▸ Data lines:
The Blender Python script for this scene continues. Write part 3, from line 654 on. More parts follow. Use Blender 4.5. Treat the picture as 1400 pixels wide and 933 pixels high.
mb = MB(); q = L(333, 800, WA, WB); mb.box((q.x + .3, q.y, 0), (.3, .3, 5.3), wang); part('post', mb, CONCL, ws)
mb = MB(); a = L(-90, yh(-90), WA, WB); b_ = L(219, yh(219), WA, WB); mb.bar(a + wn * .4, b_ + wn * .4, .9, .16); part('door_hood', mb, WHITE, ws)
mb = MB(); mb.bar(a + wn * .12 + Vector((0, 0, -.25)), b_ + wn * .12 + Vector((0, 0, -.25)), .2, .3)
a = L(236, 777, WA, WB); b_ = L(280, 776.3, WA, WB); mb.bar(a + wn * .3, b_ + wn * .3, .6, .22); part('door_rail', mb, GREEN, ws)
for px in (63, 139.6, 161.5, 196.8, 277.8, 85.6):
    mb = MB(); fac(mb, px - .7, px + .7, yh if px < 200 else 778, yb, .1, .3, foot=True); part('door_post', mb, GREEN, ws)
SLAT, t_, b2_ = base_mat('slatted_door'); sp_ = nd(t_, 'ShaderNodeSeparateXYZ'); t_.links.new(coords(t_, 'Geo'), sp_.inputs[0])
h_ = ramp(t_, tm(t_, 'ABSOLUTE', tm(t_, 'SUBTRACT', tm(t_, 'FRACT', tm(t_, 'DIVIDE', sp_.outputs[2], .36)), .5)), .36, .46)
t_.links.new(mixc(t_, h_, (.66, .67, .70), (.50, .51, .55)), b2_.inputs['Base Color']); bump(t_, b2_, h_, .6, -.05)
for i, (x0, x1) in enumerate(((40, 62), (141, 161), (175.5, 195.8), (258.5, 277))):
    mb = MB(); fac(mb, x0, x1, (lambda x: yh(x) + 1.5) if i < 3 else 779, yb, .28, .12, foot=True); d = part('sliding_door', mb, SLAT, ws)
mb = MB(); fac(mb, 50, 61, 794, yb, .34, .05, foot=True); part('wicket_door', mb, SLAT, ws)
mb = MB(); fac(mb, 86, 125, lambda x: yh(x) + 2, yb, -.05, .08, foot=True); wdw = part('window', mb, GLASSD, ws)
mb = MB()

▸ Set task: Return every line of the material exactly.

▸ Finished exercise:
The Blender Python script for this scene continues. Write part 3, from line 654 on. More parts follow. Use Blender 4.5. Treat the picture as 1400 pixels wide and 933 pixels high.
mb = MB(); q = L(333, 800, WA, WB); mb.box((q.x + .3, q.y, 0), (.3, .3, 5.3), wang); part('post', mb, CONCL, ws)
mb = MB(); a = L(-90, yh(-90), WA, WB); b_ = L(219, yh(219), WA, WB); mb.bar(a + wn * .4, b_ + wn * .4, .9, .16); part('door_hood', mb, WHITE, ws)
mb = MB(); mb.bar(a + wn * .12 + Vector((0, 0, -.25)), b_ + wn * .12 + Vector((0, 0, -.25)), .2, .3)
a = L(236, 777, WA, WB); b_ = L(280, 776.3, WA, WB); mb.bar(a + wn * .3, b_ + wn * .3, .6, .22); part('door_rail', mb, GREEN, ws)
for px in (63, 139.6, 161.5, 196.8, 277.8, 85.6):
    mb = MB(); fac(mb, px - .7, px + .7, yh if px < 200 else 778, yb, .1, .3, foot=True); part('door_post', mb, GREEN, ws)
SLAT, t_, b2_ = base_mat('slatted_door'); sp_ = nd(t_, 'ShaderNodeSeparateXYZ'); t_.links.new(coords(t_, 'Geo'), sp_.inputs[0])
h_ = ramp(t_, tm(t_, 'ABSOLUTE', tm(t_, 'SUBTRACT', tm(t_, 'FRACT', tm(t_, 'DIVIDE', sp_.outputs[2], .36)), .5)), .36, .46)
t_.links.new(mixc(t_, h_, (.66, .67, .70), (.50, .51, .55)), b2_.inputs['Base Color']); bump(t_, b2_, h_, .6, -.05)
for i, (x0, x1) in enumerate(((40, 62), (141, 161), (175.5, 195.8), (258.5, 277))):
    mb = MB(); fac(mb, x0, x1, (lambda x: yh(x) + 1.5) if i < 3 else 779, yb, .28, .12, foot=True); d = part('sliding_door', mb, SLAT, ws)
mb = MB(); fac(mb, 50, 61, 794, yb, .34, .05, foot=True); part('wicket_door', mb, SLAT, ws)
mb = MB(); fac(mb, 86, 125, lambda x: yh(x) + 2, yb, -.05, .08, foot=True); wdw = part('window', mb, GLASSD, ws)
mb = MB()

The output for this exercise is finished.